Angela B. animait deux blogs. L’un était hébergé par Microsoft, sur blogspot, l’autre par Google Inc., sur blogger. Angela B. (à moins que ce ne soit Angelo en vérité) avait peut-être trouvé un moyen peu conventionnel de se faire adresser des photos de jeunes femmes légèrement vêtues. Affirmant en effet organiser des séances de photographies destinées à illustrer les catalogues lingerie et maillots de bain de la société Benetton, elle avait sollicité auprès de jeunes femmes qu’elles lui adressent des photographies dans les tenues correspondantes. Elle faisait en outre figurer des photographies issues de catalogues Benetton, sans aucune autorisation.
Alertées, deux sociétés du groupe Bennetton ont contacté les sociétes Microsoft et Google afin que l’accès audit blog soit empêché, ce qui fut fait immédiatement par Microsoft mais fut plus difficile à obtenir de Google, comme en témoigne la décision rendue par la Cour d’appel de Paris le 12 décembre 2007.
Nous passerons sur les difficultés que semblent avoir eu les sociétés du groupe Benneton à contacter le bon interlocuteur, de Google Inc., société américaine, ou de Google France.

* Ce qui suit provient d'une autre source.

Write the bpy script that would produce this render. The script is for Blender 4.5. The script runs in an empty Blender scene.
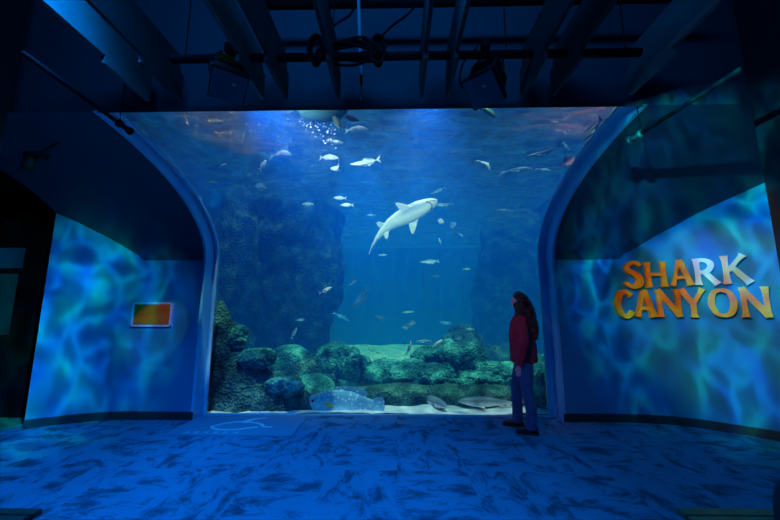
import bpy, bmesh, math, random
from mathutils import Vector, Matrix, noise
PI = math.pi
R = math.radians
sc = bpy.context.scene
COL = sc.collection
random.seed(7)

# ------------------------------------------------------------------ camera
CAM_Z, PITCH, TYAW, FPX = 1.42, R(8.7), 0.0196, 340.0
cam_d = bpy.data.cameras.new('camera')
cam_d.sensor_width = 36.0
cam_d.lens = FPX / 780 * 36
cam_d.clip_start = 0.05
cam = bpy.data.objects.new('camera', cam_d)
COL.objects.link(cam)
cam.location = (0, 0, CAM_Z)
cam.rotation_euler = (PI / 2 + PITCH, 0, math.atan(TYAW))
sc.camera = cam
sc.view_settings.view_transform = 'Standard'
sc.view_settings.look = 'None'
sc.view_settings.gamma = 1.0
sc.view_settings.use_curve_mapping = False
sc.view_settings.exposure = 0.0
sc.cycles.use_denoising = True
sc.cycles.max_bounces = 8
sc.cycles.diffuse_bounces = 3
sc.cycles.glossy_bounces = 3
sc.cycles.transparent_max_bounces = 12
sc.cycles.volume_bounces = 1
sc.cycles.sample_clamp_indirect = 4.0
sc.cycles.sample_clamp_direct = 12.0
sc.cycles.caustics_reflective = False
sc.cycles.caustics_refractive = False


def at(x, y, Y):
    """point of the place seen at pixel x,y at the distance Y into the room"""
    u, v = (x - 390) / FPX, (260 - y) / FPX
    z = math.sin(PITCH) + v * math.cos(PITCH)
    f = math.cos(PITCH) - v * math.sin(PITCH)
    u /= f
    t = (u - TYAW) / (1 + u * TYAW)
    # ground distance along +Y
    k = z / f / math.sqrt(1 + TYAW ** 2) * (math.sqrt(1 + u * u) / math.sqrt(1 + t * t)) ** -1
    k = (z / f) / math.sqrt(1 + u * u) * math.sqrt(1 + t * t)
    return Vector((t * Y, Y, CAM_Z + k * Y))


# ------------------------------------------------------------------ node helpers
def new_mat(name):
    m = bpy.data.materials.new(name)
    m.use_nodes = True
    m.node_tree.nodes.clear()
    return m


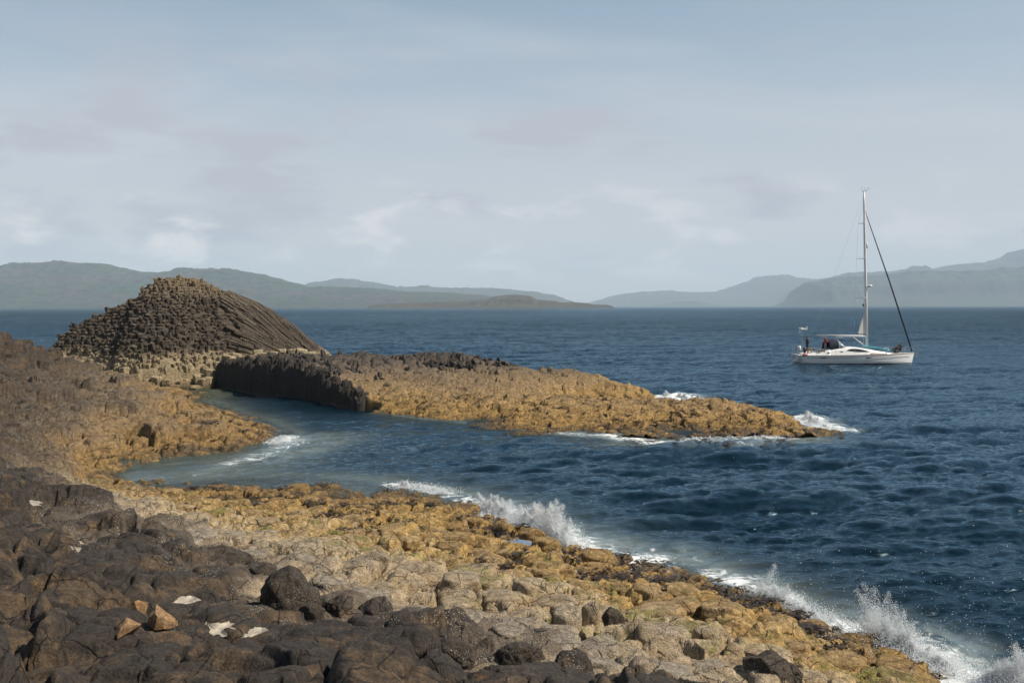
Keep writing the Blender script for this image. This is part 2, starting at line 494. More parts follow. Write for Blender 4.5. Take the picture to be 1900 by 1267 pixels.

Cette décision fournit l’occasion d’un rappel sur la responsabilité de l’hébergeur, et sur l’appréciation du caractère manifeste de l’illicéité des contenus en cause.
La Cour souligne en effet que la loi du 21 juin 2004, loi pour la confiance dans l’économie numérique (LCEN),
retient le principe de l’immunité civile et pénale de ces intermédiaires, subordonnée à deux conditions : qu’ils n’aient pas eu connaissance de contenus illicites ou qu’ils n’aient pas agi promptement, dès l’instant où il en ont été informés.
En l’occurrence, si la première mise en demeure, adressée à Google France, ne l’avait pas été à l’hébergeur compétent, après une nouvelle correspondance, Google Inc. a continué à considérer que l’illicéité des contenus ne lui apparaissait pas manifeste, et a refusé de couper leur accès.
Or, lorsqu’elles en sont venues à assigner la société Google Inc., le 3 mai 2007, les sociétés du groupe Benetton ont communiqué des pièces dont Google n’a pas contesté qu’elles établissaient le caractère illicite du contenu dénoncé.
Elle a toutefois fait valoir qu’elle s’en remettait à l’appréciation des juges ce qui, en soi, peut ne pas sembler aberrant lorsqu’une procédure est engagée et que, s’agissant d’un référé, la date d’audience est proche : la décision de première instance est en effet du 29 mai 2007, ce qui suppose – par hypothèse – que l’audience se soit tenue entretemps…
La Cour est formelle :
“Que l’hébergeur, s’il n’est pas responsable du contenu des données qu’il héberge, doit, lorsqu’il se voit dénoncer des données dont le contenu est déclaré illicite, non s’en remettre à l’appréciation des juges, mais apprécier si un tel contenu a un caractère manifestement illicite et, dans cette hypothèse, supprimer ou rendre inaccessible de telles données ;”
La décision ne saurait donc être différée le temps de la procédure.
La Cour a donc jugé que Google Inc. avait engagé sa responsabilité à compter du jour de la communication des pièces, soit le 3 mai 2007, jusqu’à la mise hors ligne du blog, le 6 ou 8 juin 2007.
Un autre point est intéressant dans cette décision : si le blogueur, éditeur non professionnel, peut pour préserver son anonymat, ne communiquer que le nom de son hébergeur au public, l’hébergeur, lui, doit recueillir son identité exacte, afin de pouvoir la communiquer dans le cadre d’une éventuelle procédure. Ce n’est pas ce qu’a fait Google, qui n’a communiqué qu’une adresse IP, qui “si elle constitue une donnée personnelle, ne permet d’identifier qu’un ordinateur“.
Google Inc. a été condamnée à verser à chacune des sociétés concernées (soit deux sociétés) 15 000 € à valoir sur l’indemnisation de leur préjudice, la Cour infirmant sur ce point la décision du juge de première instance, qui n’avait accordé que 8 000 €.